Zimbabwean industrialists and economists say the current shortage of maize meal and the subsequent astronomical price increases of basic goods are being caused by the Competitions and Tariffs Commission’s (CTC) interference in the manufacturing sector’s self-regulatory initiatives.
CTC recently banned millers from monitoring prices of their products saying that they (millers) were creating cartels.
Millers, through their apex body, the Grain Millers Association of Zimbabwe (GMAZ) in May signed a Memorandum of Understanding with the Confederation of Zimbabwe Retailers whereupon the two parties agreed on a model pricing system of basic commodities.
Products whose prices millers were monitoring included maize meal, self-raising flour, rice and salt.
The association said the price monitoring programme was meant to protect consumers from being short-changed by unscrupulous retailers.
However in July this year, CTC suspended the exercise saying that it intended to investigate the possibility of cartels that could emerge from initiatives where producers of goods and services set recommended price ranges of goods and services.
As a result of this, the country is now having an acute shortage of maize meal which millers attribute to holding of the commodity on prices for speculative purposes by retailers.
Where maize meal is found, the commodity is being sold at exorbitant prices which are beyond the reach of the ordinary person.
Speaking at the state of the economy breakfast meeting organised by a local daily in Harare on Thursday, Dr Gift Mugano, the Africa Economic Development Strategies (AEDS) executive director said CTC was being anti-people.
“The CTC must be flexible and must move in tandem with events happening in Zimbabwe. Yes they have an Act but in as much as they have the role of implementing the Act, they must also consider the international experience in dealing with prices in this kind of the environment which is volatile, said Mugano.
He said there was no competition to talk about in a free market economy.
“How do you allow competition to take place when there is a shortage? The market will fail definitely! So we have seen that it is a basic practice globally even in South Africa. Even here (in Zimbabwe), we used to see Coca Cola putting the price on the trucks that the drink of Coca Cola costs $0.40 and that was self-regulation and the CTC was quiet about it. But right now the millers have come up with a mechanism of a value chain approach to bring in moral suasion in pricing of commodities and CTC is saying we have a mandate of avoiding connivance and cartels.
“It’s really a question of value chain approach, a negotiation to say that we should allow a situation where people go into a rent seeking behaviour and what is now happening is that some retailers are charging prices which are astronomical and you can see this.

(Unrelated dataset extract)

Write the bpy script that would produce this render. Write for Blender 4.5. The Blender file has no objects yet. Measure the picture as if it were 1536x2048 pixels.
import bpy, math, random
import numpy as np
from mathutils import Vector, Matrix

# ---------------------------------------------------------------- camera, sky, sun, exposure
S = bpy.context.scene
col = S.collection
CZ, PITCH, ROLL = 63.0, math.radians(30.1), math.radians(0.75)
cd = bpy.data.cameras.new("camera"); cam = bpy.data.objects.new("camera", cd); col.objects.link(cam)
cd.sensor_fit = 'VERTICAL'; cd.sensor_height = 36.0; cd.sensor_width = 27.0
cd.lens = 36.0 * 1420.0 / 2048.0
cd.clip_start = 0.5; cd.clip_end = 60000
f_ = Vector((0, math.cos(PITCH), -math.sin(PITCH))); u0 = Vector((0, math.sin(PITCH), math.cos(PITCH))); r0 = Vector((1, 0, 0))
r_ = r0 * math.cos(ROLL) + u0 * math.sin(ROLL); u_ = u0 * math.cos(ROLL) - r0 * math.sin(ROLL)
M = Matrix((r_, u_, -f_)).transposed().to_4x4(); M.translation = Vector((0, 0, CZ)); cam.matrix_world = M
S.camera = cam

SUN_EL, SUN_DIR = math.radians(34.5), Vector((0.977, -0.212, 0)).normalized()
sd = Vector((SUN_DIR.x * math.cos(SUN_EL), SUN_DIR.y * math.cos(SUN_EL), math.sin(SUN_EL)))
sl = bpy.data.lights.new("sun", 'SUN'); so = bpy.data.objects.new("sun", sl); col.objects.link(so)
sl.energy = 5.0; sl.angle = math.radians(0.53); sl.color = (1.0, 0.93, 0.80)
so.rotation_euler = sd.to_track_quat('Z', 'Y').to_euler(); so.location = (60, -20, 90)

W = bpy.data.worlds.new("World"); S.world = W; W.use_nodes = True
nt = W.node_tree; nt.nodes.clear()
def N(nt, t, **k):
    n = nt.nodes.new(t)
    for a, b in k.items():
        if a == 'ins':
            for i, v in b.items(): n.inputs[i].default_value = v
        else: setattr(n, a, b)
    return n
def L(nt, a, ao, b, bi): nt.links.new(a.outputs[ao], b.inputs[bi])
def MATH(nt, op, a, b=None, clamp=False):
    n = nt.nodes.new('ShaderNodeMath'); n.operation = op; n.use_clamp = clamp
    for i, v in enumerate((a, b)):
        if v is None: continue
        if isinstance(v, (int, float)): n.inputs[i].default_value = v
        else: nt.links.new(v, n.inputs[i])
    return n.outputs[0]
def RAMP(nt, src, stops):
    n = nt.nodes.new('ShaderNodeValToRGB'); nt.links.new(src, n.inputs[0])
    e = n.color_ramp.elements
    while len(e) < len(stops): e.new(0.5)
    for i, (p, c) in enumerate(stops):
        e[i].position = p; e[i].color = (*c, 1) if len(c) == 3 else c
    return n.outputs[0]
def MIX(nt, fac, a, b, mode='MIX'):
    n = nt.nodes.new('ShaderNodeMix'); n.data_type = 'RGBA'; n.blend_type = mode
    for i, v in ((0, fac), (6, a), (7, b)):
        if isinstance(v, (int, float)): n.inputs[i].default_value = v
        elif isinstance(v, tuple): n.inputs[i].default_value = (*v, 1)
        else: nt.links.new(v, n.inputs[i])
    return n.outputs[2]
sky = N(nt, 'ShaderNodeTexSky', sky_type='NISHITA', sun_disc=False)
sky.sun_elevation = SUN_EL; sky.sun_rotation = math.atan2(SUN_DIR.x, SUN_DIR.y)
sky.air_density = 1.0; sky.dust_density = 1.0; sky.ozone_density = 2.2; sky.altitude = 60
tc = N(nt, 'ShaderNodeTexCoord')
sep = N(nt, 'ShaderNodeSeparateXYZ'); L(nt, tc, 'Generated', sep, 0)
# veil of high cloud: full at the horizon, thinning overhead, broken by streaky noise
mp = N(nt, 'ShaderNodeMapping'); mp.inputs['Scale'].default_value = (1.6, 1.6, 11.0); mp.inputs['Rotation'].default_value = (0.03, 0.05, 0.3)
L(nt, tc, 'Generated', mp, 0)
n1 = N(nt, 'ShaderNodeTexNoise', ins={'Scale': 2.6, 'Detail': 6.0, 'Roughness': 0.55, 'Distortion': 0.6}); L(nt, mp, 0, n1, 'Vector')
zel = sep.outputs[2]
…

“If you can just do window shopping, that one is five times more than the other on the same product and the same CTC is sleeping.
“They are not going there and investigate unfair pricing, but when the industry wants to self-regulate.
“In any way, the Consumer Council Act which is coming into play will allow industrial self-regulation. So if they continue with that they are going against the current legislative process which is being put by the government”.
“So they need to go in tandem with the reality on the ground so that we can be able to deal with this inflation. What is very fundamental is that we need a social contract. So if you think of a national tripartite forum where you think of a social contract, what is it? Its moral suasion to dealing with things which are affecting the country. So self-regulation is part of a mantra of a social contract. So in all areas they (CTC) are off-side and they are actually going against the social contract that is being pushed by the government,” he said.
Confederation of Zimbabwe Retailers (CZI) president Henry Ruzvidzo said by self-regulating itself, the industry was avoiding wanton price increases.
“In my view, with the challenges that we are facing which are unusual for any country we probably need to introspect,. We need to go back to the basics and do what works and not just apply the rules that are perhaps sometimes applicable to a better functioning economy.
“So the initiative by the milling industry to try and self-regulate and control the events that are happening in the economy, perhaps what should be happening is there should be more discussions held with the authorities on how that can also work without infringing on the issues of competition,” he said.
Commenting on the same issue, Eve Gadzikwa, the Director-General and Secretary to the Standards Association of Zimbabwe said old management practices were suffocating the economy.
“We now need a mind-set change and management change programme starting from the top and the tone must be set right from the top and it must be cascaded right down through to the last person in this country so that this vision we can realise it for all the sectors across the board,” she said.
GMAZ deputy chairman Masimba Dzomba said it it were not because CTC suspended their price monitoring programme, retailers would not be holding maize meal for price speculative purposes.
“Although the allocations we are getting are lower than normal, they cannot, however, explain the shortages of maize meal being experienced. We strongly believe that maize meal is being transferred to further parts of the Southern region where there the product is being sold in Rands.
“We were able to trace this unethical practice through our Price and Commodity monitoring programme until recently when the exercise was banned by the Competitions and Tariffs Commission, and it’s unfortunate that the consumer is now exposed,” he said.
However, repeated attempts to seek comment from CTC director Ellen Ruparaganga were not successful.